◆ WHAT TO DO: Write out the listing, please, but only from its first line through the line containing "COL = scn.collection", exactly as given and without pictures.

◆ DATA SHOWN:
***
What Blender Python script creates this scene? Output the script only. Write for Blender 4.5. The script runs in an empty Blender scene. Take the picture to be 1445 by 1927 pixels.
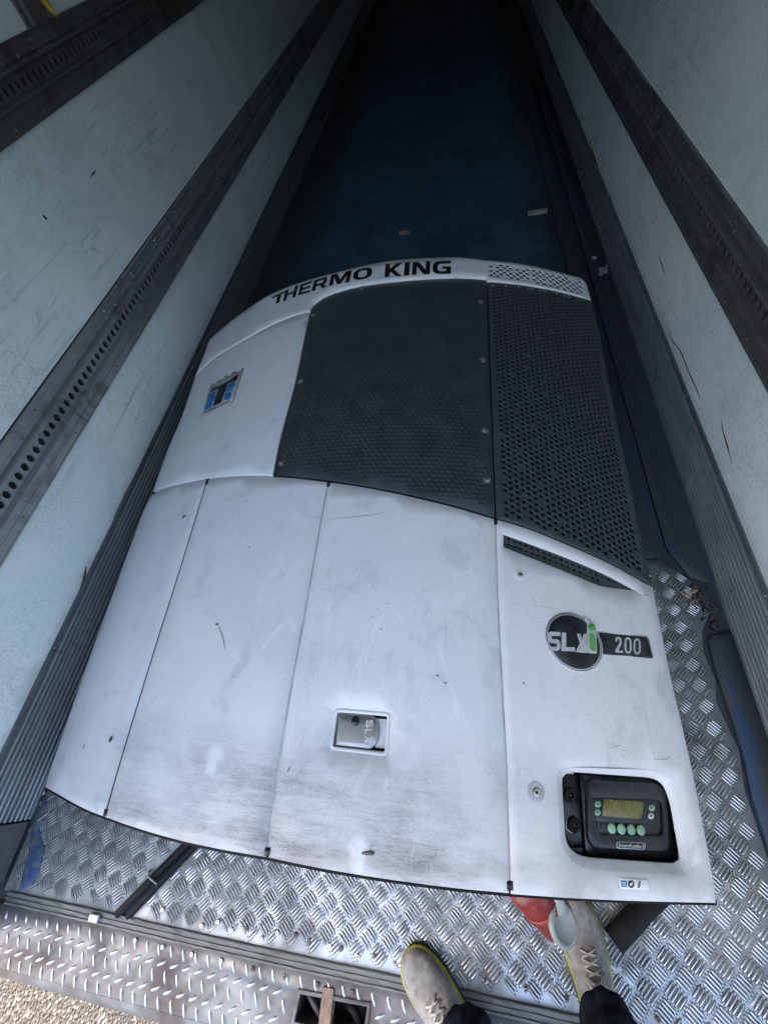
import bpy, bmesh, math, random
from mathutils import Vector, Matrix
from mathutils.geometry import delaunay_2d_cdt
random.seed(7)
scn = bpy.context.scene
COL = scn.collection

# ------------------------------------------------------------------ camera
W0, H0, FPX = 1445.0, 1927.0, 759.15
RX = Vector((0.9792409, 0.08813283, -0.1825373))      # camera right
RY = Vector((-0.01657967, -0.86268682, -0.50546668))  # camera down
RZ = Vector((-0.20202074, 0.49800005, -0.843317))     # camera forward
CP = Vector((0.35259674, 0.5426592, 1.56874865))
cam = bpy.data.cameras.new('camera')
camo = bpy.data.objects.new('camera', cam)
COL.objects.link(camo)
camo.matrix_world = Matrix(((RX.x, -RY.x, -RZ.x, CP.x), (RX.y, -RY.y, -RZ.y, CP.y), (RX.z, -RY.z, -RZ.z, CP.z), (0, 0, 0, 1)))
cam.sensor_fit = 'HORIZONTAL'
cam.sensor_width = 36.0
cam.lens = 36.0 * FPX / W0
cam.clip_start = 0.05
cam.clip_end = 3000
scn.camera = camo

# ------------------------------------------------------------------ world, sun, exposure
SUN_EL, SUN_AZ = math.radians(42), math.radians(-72)   # azimuth from +Y towards +X
world = bpy.data.worlds.new('World')
scn.world = world
world.use_nodes = True
wn = world.node_tree
wn.nodes.clear()
wo = wn.nodes.new('ShaderNodeOutputWorld')
wb = wn.nodes.new('ShaderNodeBackground')
sk = wn.nodes.new('ShaderNodeTexSky')
sk.sky_type = 'NISHITA'
sk.sun_disc = False
sk.sun_elevation = SUN_EL
sk.sun_rotation = SUN_AZ
sk.air_density = 1.0
sk.dust_density = 7.0
sk.ozone_density = 0.35
wb.inputs['Strength'].default_value = 0.15
wn.links.new(sk.outputs[0], wb.inputs[0])
wn.links.new(wb.outputs[0], wo.inputs[0])
sl = bpy.data.lights.new('sun', 'SUN')
sl.energy = 2.0
sl.angle = math.radians(0.5)
sl.color = (1.0, 0.94, 0.86)
slo = bpy.data.objects.new('sun', sl)
COL.objects.link(slo)
sd = Vector((math.sin(SUN_AZ) * math.cos(SUN_EL), math.cos(SUN_AZ) * math.cos(SUN_EL), math.sin(SUN_EL)))
slo.rotation_euler = sd.to_track_quat('Z', 'Y').to_euler()
slo.location = (-6, 2, 8)
scn.render.engine = 'CYCLES'
scn.view_settings.view_transform = 'Standard'
scn.view_settings.look = 'None'
scn.view_settings.gamma = 1.0
scn.view_settings.use_curve_mapping = False
scn.view_settings.exposure = 2.9
scn.cycles.max_bounces = 6
scn.cycles.diffuse_bounces = 4
scn.cycles.glossy_bounces = 3

# ------------------------------------------------------------------ materials
class Mt:
    def __init__(s, name, rough=0.5, metal=0.0, base=(0.5, 0.5, 0.5)):
        s.m = bpy.data.materials.new(name)
        s.m.use_nodes = True
        s.t = s.m.node_tree
        s.b = s.t.nodes['Principled BSDF']
        s.b.inputs['Roughness'].default_value = rough
        s.b.inputs['Metallic'].default_value = metal
        s.b.inputs['Base Color'].default_value = (*base, 1)
        s.c = s.t.nodes.new('ShaderNodeTexCoord').outputs['Object']
    def n(s, k): return s.t.nodes.new(k)
    def l(s, a, b): s.t.links.new(a, b)
    def vec(s, sc=(1, 1, 1), rot=0.0):
        mp = s.n('ShaderNodeMapping')
        mp.inputs['Scale'].default_value = sc
        mp.inputs['Rotation'].default_value = (0, 0, rot)
        s.l(s.c, mp.inputs[0])
        return mp.outputs[0]
    def noise(s, scale, detail=4, rough=0.55, vs=(1, 1, 1), rot=0.0, dist=0.0):
        q = s.n('ShaderNodeTexNoise')
        q.inputs['Scale'].default_value = scale
        q.inputs['Detail'].default_value = min(detail, 4)
        q.inputs['Roughness'].default_value = rough
        q.inputs['Distortion'].default_value = dist
        s.l(s.vec(vs, rot), q.inputs['Vector'])
        return q.outputs['Fac']
    def voro(s, scale, vs=(1, 1, 1), out='Distance', feat='F1'):
        q = s.n('ShaderNodeTexVoronoi')
        q.feature = feat
        q.inputs['Scale'].default_value = scale
        s.l(s.vec(vs), q.inputs['Vector'])
        return q.outputs[out]
    def axis(s, k):
        q = s.n('ShaderNodeSeparateXYZ')
        s.l(s.c, q.inputs[0])
        return q.outputs[k]
    def rng(s, f, a, b, c=0.0, d=1.0):
        q = s.n('ShaderNodeMapRange')
        q.clamp = True
        s.l(f, q.inputs[0])
        for i, v in enumerate((a, b, c, d)): q.inputs[1 + i].default_value = v
        return q.outputs[0]
    def math(s, op, a, b):
        q = s.n('ShaderNodeMath')
        q.operation = op
        for i, v in enumerate((a, b)):
            if isinstance(v, (int, float)): q.inputs[i].default_value = v
            else: s.l(v, q.inputs[i])
        return q.outputs[0]
    def mul(s, a, b): return s.math('MULTIPLY', a, b)
    def add(s, a, b): return s.math('ADD', a, b)
    def mix(s, f, a, b):
        q = s.n('ShaderNodeMix')
        q.data_type = 'RGBA'
        for i, v in ((0, f), (6, a), (7, b)):
            if isinstance(v, (int, float)): q.inputs[i].default_value = v
            elif isinstance(v, tuple): q.inputs[i].default_value = (*v, 1)
            else: s.l(v, q.inputs[i])
        return q.outputs[2]
    def col(s, c):
        s.l(c, s.b.inputs['Base Color'])
        return s
    def rgh(s, f):
        s.l(f, s.b.inputs['Roughness'])
        return s
    def bump(s, h, strength=0.3, dist=0.002):
        q = s.n('ShaderNodeBump')
        q.inputs['Strength'].default_value = strength
        q.inputs['Distance'].default_value = dist
        s.l(h, q.inputs['Height'])
        s.l(q.outputs[0], s.b.inputs['Normal'])
        return s

def plain(name, base, rough=0.5, metal=0.0, var=0.15, scale=30, bump=0.0):
    M = Mt(name, rough, metal, base)
    f = M.noise(scale, 5, 0.6)
    lo = tuple(c * (1 - var) for c in base)
    hi = tuple(min(1, c * (1 + var)) for c in base)
    M.col(M.mix(M.rng(f, .35, .65), lo, hi))
    M.rgh(M.rng(f, .3, .7, max(.05, rough - .1), min(1, rough + .1)))
    if bump: M.bump(f, bump, 0.002)
    return M.m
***
◆ WRITTEN REPLY:
What Blender Python script creates this scene? Output the script only. Write for Blender 4.5. The script runs in an empty Blender scene. Take the picture to be 1445 by 1927 pixels.
import bpy, bmesh, math, random
from mathutils import Vector, Matrix
from mathutils.geometry import delaunay_2d_cdt
random.seed(7)
scn = bpy.context.scene
COL = scn.collection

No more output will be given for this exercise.